Copy whichever lines contain the string "pixels".

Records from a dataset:
--*--

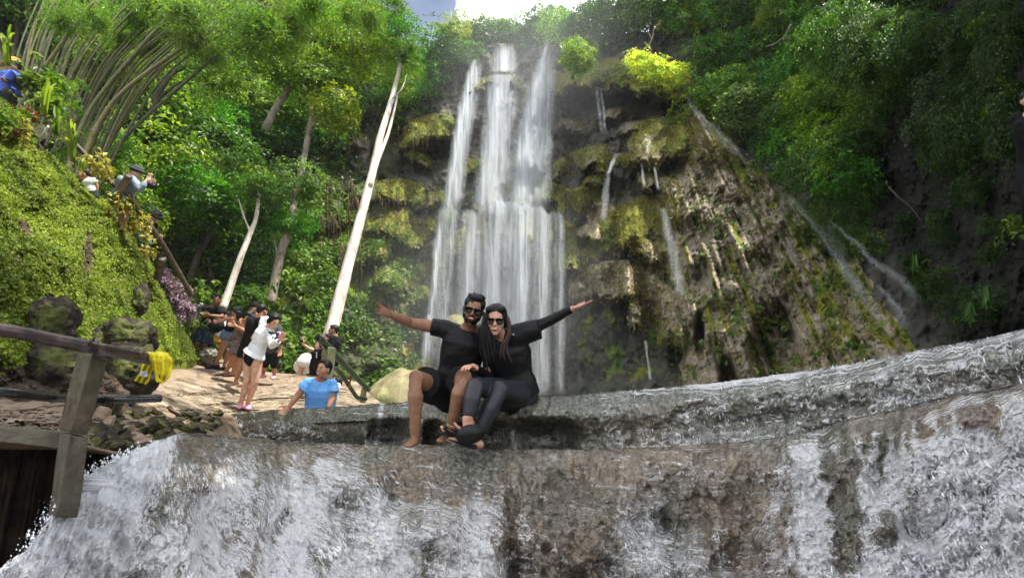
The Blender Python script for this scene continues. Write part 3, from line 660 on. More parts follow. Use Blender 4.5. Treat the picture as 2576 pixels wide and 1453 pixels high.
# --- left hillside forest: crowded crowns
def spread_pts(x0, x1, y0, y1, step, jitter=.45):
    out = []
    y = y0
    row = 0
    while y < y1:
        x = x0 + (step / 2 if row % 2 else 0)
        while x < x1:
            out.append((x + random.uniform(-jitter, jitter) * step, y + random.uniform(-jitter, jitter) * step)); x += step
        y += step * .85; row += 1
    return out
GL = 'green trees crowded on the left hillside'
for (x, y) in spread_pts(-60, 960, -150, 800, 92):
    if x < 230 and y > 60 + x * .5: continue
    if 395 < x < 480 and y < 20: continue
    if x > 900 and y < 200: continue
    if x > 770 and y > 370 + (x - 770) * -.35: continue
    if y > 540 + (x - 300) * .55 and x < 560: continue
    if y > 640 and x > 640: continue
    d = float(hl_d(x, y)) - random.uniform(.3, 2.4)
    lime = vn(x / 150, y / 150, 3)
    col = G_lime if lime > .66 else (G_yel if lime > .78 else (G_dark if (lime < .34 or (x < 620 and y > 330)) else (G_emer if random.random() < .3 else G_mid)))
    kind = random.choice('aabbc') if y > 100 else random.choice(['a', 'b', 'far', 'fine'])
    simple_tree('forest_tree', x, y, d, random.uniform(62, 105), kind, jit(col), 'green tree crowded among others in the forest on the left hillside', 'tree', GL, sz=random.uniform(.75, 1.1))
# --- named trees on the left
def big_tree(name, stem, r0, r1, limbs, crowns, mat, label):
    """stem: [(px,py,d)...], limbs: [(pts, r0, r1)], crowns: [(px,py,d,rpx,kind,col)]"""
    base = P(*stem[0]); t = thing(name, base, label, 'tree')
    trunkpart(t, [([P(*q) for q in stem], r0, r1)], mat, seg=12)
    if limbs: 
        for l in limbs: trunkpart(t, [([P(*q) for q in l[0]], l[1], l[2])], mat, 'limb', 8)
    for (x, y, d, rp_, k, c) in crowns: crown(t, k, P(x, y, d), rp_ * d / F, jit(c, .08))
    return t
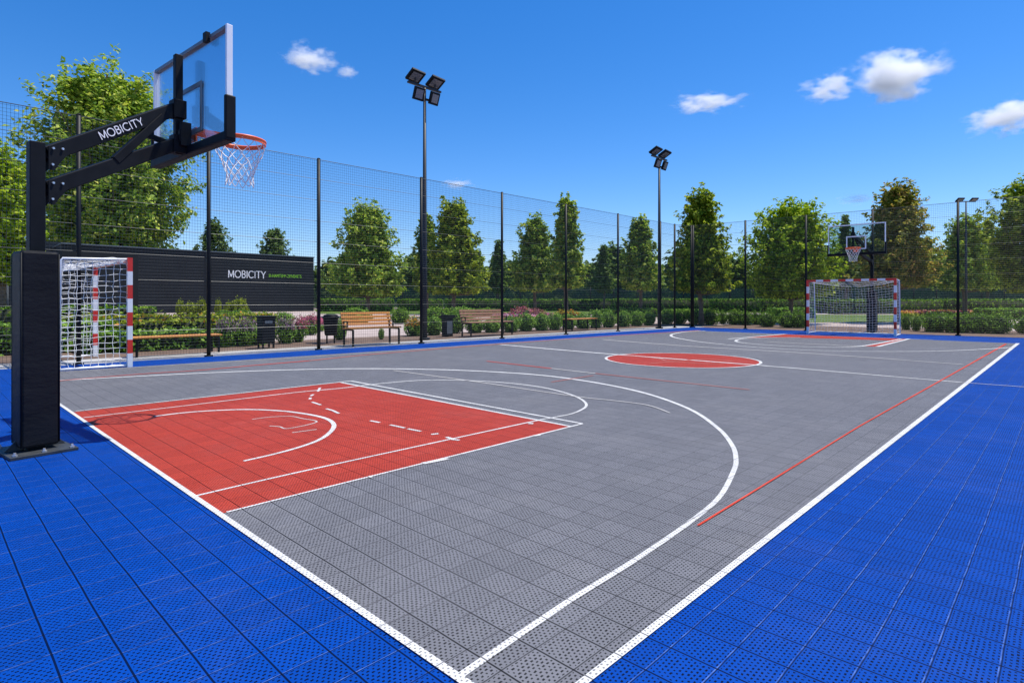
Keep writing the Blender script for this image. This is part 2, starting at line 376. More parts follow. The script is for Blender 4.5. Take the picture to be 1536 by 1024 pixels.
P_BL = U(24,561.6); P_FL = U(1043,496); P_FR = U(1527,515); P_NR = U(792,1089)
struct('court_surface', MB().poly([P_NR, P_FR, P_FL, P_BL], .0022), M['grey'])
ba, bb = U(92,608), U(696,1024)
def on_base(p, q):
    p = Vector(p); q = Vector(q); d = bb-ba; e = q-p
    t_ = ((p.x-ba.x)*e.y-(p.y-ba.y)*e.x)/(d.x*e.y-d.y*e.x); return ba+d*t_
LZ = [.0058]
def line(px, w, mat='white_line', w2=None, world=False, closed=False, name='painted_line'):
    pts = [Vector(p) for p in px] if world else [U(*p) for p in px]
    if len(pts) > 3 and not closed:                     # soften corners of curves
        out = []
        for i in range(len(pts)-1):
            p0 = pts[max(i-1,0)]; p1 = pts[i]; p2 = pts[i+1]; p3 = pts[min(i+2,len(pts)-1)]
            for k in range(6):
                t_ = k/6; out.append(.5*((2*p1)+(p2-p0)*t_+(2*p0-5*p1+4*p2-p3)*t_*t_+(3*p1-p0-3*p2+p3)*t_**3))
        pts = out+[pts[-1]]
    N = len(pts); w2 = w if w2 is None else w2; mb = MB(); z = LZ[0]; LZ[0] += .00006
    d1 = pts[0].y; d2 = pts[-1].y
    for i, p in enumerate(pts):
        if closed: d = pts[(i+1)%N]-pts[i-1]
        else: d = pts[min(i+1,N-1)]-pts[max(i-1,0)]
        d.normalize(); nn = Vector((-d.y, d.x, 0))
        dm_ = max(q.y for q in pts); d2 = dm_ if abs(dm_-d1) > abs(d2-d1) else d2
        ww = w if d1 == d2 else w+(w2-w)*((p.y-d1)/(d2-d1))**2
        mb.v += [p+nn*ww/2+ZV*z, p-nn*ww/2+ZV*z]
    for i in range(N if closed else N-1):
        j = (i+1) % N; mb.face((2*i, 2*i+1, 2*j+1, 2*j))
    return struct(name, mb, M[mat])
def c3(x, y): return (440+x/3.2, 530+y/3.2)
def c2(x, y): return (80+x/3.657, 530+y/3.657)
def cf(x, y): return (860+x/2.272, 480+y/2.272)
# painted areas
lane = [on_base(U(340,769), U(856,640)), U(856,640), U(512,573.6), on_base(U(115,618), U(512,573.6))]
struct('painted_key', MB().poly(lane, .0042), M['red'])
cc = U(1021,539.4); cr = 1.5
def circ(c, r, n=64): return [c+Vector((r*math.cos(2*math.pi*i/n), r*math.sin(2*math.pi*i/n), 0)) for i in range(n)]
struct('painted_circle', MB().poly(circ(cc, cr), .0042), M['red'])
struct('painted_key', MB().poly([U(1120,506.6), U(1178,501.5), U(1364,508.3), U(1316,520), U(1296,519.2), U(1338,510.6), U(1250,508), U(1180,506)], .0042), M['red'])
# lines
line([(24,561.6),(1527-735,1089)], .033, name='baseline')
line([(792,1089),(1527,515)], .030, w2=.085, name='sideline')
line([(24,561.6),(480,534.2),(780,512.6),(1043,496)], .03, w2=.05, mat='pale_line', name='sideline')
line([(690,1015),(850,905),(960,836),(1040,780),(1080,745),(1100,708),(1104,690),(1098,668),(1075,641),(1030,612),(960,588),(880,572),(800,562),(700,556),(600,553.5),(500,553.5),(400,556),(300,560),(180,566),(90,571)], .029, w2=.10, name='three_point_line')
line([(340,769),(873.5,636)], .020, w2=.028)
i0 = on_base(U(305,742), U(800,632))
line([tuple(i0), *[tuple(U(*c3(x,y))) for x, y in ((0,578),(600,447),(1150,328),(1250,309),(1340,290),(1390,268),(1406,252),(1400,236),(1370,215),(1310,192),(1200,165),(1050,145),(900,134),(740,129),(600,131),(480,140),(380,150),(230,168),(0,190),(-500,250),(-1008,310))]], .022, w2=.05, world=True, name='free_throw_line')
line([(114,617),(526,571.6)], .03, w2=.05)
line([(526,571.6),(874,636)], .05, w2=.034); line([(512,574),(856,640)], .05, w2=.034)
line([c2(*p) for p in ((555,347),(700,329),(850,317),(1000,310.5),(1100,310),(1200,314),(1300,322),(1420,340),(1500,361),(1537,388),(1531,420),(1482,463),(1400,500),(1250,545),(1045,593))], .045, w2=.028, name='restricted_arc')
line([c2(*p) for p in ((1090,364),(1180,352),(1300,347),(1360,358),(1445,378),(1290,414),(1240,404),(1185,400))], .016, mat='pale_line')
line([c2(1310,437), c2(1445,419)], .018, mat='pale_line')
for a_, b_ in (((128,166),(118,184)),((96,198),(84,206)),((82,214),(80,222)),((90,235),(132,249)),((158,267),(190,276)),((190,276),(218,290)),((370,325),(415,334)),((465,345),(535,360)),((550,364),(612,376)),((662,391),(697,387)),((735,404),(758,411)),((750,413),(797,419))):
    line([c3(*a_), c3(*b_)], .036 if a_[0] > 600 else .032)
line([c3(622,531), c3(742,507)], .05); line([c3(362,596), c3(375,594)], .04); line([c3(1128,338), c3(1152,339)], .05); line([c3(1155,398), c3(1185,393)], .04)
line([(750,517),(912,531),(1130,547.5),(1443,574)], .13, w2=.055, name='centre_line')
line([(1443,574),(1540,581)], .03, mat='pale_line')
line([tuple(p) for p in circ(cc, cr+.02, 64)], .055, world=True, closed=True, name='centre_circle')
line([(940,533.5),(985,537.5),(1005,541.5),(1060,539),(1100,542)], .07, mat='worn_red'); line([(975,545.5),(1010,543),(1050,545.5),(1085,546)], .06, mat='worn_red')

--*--

[Full solution]
The Blender Python script for this scene continues. Write part 3, from line 660 on. More parts follow. Use Blender 4.5. Treat the picture as 2576 pixels wide and 1453 pixels high.
Keep writing the Blender script for this image. This is part 2, starting at line 376. More parts follow. The script is for Blender 4.5. Take the picture to be 1536 by 1024 pixels.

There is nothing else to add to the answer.